* _The problem_: The records are to be restated in their entirety, word for word.

* _Input_:
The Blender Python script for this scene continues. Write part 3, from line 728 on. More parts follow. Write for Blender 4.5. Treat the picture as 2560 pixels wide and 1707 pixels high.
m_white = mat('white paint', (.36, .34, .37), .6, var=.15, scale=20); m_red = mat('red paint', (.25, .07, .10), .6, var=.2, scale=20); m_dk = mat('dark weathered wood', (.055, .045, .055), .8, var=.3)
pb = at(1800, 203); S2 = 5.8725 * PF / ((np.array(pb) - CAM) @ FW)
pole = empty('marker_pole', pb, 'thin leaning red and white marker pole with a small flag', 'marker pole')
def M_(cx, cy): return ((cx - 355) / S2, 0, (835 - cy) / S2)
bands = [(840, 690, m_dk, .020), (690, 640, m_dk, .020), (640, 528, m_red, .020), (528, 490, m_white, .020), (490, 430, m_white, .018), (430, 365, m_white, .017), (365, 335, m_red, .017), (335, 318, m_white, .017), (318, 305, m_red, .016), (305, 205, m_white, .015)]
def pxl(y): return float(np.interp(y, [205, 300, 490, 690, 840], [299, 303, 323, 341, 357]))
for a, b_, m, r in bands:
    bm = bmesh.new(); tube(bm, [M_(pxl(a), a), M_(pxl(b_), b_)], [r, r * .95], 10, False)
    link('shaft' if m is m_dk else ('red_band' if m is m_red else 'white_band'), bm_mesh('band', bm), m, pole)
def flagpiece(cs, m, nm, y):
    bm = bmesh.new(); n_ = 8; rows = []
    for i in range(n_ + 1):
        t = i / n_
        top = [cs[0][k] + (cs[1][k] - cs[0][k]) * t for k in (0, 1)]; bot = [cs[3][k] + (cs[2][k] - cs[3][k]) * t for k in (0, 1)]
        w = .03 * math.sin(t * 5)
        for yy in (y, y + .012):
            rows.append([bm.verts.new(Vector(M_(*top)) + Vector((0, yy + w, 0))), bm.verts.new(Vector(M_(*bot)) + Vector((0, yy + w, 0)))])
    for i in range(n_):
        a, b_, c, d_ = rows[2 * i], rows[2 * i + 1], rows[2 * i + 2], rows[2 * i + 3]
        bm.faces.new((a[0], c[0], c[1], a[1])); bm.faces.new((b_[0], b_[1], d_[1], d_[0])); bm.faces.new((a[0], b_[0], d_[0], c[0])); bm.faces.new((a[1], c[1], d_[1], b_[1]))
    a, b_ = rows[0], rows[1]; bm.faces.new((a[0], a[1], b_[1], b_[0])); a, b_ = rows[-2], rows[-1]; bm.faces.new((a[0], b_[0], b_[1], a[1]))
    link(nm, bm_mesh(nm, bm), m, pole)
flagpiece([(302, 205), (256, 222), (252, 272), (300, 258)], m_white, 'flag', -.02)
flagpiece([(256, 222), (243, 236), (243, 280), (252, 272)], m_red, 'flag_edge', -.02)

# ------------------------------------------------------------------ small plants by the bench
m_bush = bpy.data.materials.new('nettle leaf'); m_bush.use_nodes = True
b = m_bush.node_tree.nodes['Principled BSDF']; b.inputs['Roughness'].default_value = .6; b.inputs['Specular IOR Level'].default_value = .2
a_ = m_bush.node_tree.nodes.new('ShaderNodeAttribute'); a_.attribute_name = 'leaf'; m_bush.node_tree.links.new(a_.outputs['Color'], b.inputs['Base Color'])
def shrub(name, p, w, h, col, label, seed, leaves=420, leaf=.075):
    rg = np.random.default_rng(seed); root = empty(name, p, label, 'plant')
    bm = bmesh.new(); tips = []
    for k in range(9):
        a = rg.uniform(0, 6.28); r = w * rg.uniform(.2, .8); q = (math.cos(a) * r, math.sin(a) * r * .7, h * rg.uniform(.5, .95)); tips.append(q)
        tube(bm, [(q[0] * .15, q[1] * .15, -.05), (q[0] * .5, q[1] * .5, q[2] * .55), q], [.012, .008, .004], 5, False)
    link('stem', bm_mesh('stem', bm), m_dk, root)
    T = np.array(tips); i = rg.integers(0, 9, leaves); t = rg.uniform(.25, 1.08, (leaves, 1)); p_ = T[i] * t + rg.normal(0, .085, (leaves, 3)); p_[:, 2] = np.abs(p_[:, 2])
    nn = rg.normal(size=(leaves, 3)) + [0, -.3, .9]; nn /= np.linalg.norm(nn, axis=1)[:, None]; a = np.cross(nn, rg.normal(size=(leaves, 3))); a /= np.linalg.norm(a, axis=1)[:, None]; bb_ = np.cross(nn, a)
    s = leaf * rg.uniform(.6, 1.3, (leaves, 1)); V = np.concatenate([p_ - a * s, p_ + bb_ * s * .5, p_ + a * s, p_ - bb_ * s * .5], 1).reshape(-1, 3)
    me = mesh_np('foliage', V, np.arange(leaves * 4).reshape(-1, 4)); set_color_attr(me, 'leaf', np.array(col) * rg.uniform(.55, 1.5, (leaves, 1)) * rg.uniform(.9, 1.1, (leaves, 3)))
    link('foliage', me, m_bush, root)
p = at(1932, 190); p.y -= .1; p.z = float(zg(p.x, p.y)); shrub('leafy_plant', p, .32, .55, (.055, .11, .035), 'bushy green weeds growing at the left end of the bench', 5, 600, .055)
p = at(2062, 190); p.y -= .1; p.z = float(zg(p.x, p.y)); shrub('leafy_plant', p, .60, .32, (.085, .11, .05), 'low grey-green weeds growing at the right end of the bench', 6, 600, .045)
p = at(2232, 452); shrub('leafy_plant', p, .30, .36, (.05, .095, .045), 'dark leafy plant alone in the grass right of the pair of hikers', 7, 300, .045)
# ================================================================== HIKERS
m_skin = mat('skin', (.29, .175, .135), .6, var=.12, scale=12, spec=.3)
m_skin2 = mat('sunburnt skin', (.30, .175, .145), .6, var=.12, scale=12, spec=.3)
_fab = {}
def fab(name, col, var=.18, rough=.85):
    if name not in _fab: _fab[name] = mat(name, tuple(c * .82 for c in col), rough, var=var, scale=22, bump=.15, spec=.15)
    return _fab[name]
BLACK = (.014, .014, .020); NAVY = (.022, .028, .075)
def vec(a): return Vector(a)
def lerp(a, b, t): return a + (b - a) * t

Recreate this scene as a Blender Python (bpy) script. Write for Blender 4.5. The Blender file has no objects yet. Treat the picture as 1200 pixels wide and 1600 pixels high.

* _Answer to the exercise_:
The Blender Python script for this scene continues. Write part 3, from line 728 on. More parts follow. Write for Blender 4.5. Treat the picture as 2560 pixels wide and 1707 pixels high.
m_white = mat('white paint', (.36, .34, .37), .6, var=.15, scale=20); m_red = mat('red paint', (.25, .07, .10), .6, var=.2, scale=20); m_dk = mat('dark weathered wood', (.055, .045, .055), .8, var=.3)
pb = at(1800, 203); S2 = 5.8725 * PF / ((np.array(pb) - CAM) @ FW)
pole = empty('marker_pole', pb, 'thin leaning red and white marker pole with a small flag', 'marker pole')
def M_(cx, cy): return ((cx - 355) / S2, 0, (835 - cy) / S2)
bands = [(840, 690, m_dk, .020), (690, 640, m_dk, .020), (640, 528, m_red, .020), (528, 490, m_white, .020), (490, 430, m_white, .018), (430, 365, m_white, .017), (365, 335, m_red, .017), (335, 318, m_white, .017), (318, 305, m_red, .016), (305, 205, m_white, .015)]
def pxl(y): return float(np.interp(y, [205, 300, 490, 690, 840], [299, 303, 323, 341, 357]))
for a, b_, m, r in bands:
    bm = bmesh.new(); tube(bm, [M_(pxl(a), a), M_(pxl(b_), b_)], [r, r * .95], 10, False)
    link('shaft' if m is m_dk else ('red_band' if m is m_red else 'white_band'), bm_mesh('band', bm), m, pole)
def flagpiece(cs, m, nm, y):
    bm = bmesh.new(); n_ = 8; rows = []
    for i in range(n_ + 1):
        t = i / n_
        top = [cs[0][k] + (cs[1][k] - cs[0][k]) * t for k in (0, 1)]; bot = [cs[3][k] + (cs[2][k] - cs[3][k]) * t for k in (0, 1)]
        w = .03 * math.sin(t * 5)
        for yy in (y, y + .012):
            rows.append([bm.verts.new(Vector(M_(*top)) + Vector((0, yy + w, 0))), bm.verts.new(Vector(M_(*bot)) + Vector((0, yy + w, 0)))])
    for i in range(n_):
        a, b_, c, d_ = rows[2 * i], rows[2 * i + 1], rows[2 * i + 2], rows[2 * i + 3]
        bm.faces.new((a[0], c[0], c[1], a[1])); bm.faces.new((b_[0], b_[1], d_[1], d_[0])); bm.faces.new((a[0], b_[0], d_[0], c[0])); bm.faces.new((a[1], c[1], d_[1], b_[1]))
    a, b_ = rows[0], rows[1]; bm.faces.new((a[0], a[1], b_[1], b_[0])); a, b_ = rows[-2], rows[-1]; bm.faces.new((a[0], b_[0], b_[1], a[1]))
    link(nm, bm_mesh(nm, bm), m, pole)
flagpiece([(302, 205), (256, 222), (252, 272), (300, 258)], m_white, 'flag', -.02)
flagpiece([(256, 222), (243, 236), (243, 280), (252, 272)], m_red, 'flag_edge', -.02)

# ------------------------------------------------------------------ small plants by the bench
m_bush = bpy.data.materials.new('nettle leaf'); m_bush.use_nodes = True
b = m_bush.node_tree.nodes['Principled BSDF']; b.inputs['Roughness'].default_value = .6; b.inputs['Specular IOR Level'].default_value = .2
a_ = m_bush.node_tree.nodes.new('ShaderNodeAttribute'); a_.attribute_name = 'leaf'; m_bush.node_tree.links.new(a_.outputs['Color'], b.inputs['Base Color'])
def shrub(name, p, w, h, col, label, seed, leaves=420, leaf=.075):
    rg = np.random.default_rng(seed); root = empty(name, p, label, 'plant')
    bm = bmesh.new(); tips = []
    for k in range(9):
        a = rg.uniform(0, 6.28); r = w * rg.uniform(.2, .8); q = (math.cos(a) * r, math.sin(a) * r * .7, h * rg.uniform(.5, .95)); tips.append(q)
        tube(bm, [(q[0] * .15, q[1] * .15, -.05), (q[0] * .5, q[1] * .5, q[2] * .55), q], [.012, .008, .004], 5, False)
    link('stem', bm_mesh('stem', bm), m_dk, root)
    T = np.array(tips); i = rg.integers(0, 9, leaves); t = rg.uniform(.25, 1.08, (leaves, 1)); p_ = T[i] * t + rg.normal(0, .085, (leaves, 3)); p_[:, 2] = np.abs(p_[:, 2])
    nn = rg.normal(size=(leaves, 3)) + [0, -.3, .9]; nn /= np.linalg.norm(nn, axis=1)[:, None]; a = np.cross(nn, rg.normal(size=(leaves, 3))); a /= np.linalg.norm(a, axis=1)[:, None]; bb_ = np.cross(nn, a)
    s = leaf * rg.uniform(.6, 1.3, (leaves, 1)); V = np.concatenate([p_ - a * s, p_ + bb_ * s * .5, p_ + a * s, p_ - bb_ * s * .5], 1).reshape(-1, 3)
    me = mesh_np('foliage', V, np.arange(leaves * 4).reshape(-1, 4)); set_color_attr(me, 'leaf', np.array(col) * rg.uniform(.55, 1.5, (leaves, 1)) * rg.uniform(.9, 1.1, (leaves, 3)))
    link('foliage', me, m_bush, root)
p = at(1932, 190); p.y -= .1; p.z = float(zg(p.x, p.y)); shrub('leafy_plant', p, .32, .55, (.055, .11, .035), 'bushy green weeds growing at the left end of the bench', 5, 600, .055)
p = at(2062, 190); p.y -= .1; p.z = float(zg(p.x, p.y)); shrub('leafy_plant', p, .60, .32, (.085, .11, .05), 'low grey-green weeds growing at the right end of the bench', 6, 600, .045)
p = at(2232, 452); shrub('leafy_plant', p, .30, .36, (.05, .095, .045), 'dark leafy plant alone in the grass right of the pair of hikers', 7, 300, .045)
# ================================================================== HIKERS
m_skin = mat('skin', (.29, .175, .135), .6, var=.12, scale=12, spec=.3)
m_skin2 = mat('sunburnt skin', (.30, .175, .145), .6, var=.12, scale=12, spec=.3)
_fab = {}
def fab(name, col, var=.18, rough=.85):
    if name not in _fab: _fab[name] = mat(name, tuple(c * .82 for c in col), rough, var=var, scale=22, bump=.15, spec=.15)
    return _fab[name]
BLACK = (.014, .014, .020); NAVY = (.022, .028, .075)
def vec(a): return Vector(a)
def lerp(a, b, t): return a + (b - a) * t

Recreate this scene as a Blender Python (bpy) script. Write for Blender 4.5. The Blender file has no objects yet. Treat the picture as 1200 pixels wide and 1600 pixels high.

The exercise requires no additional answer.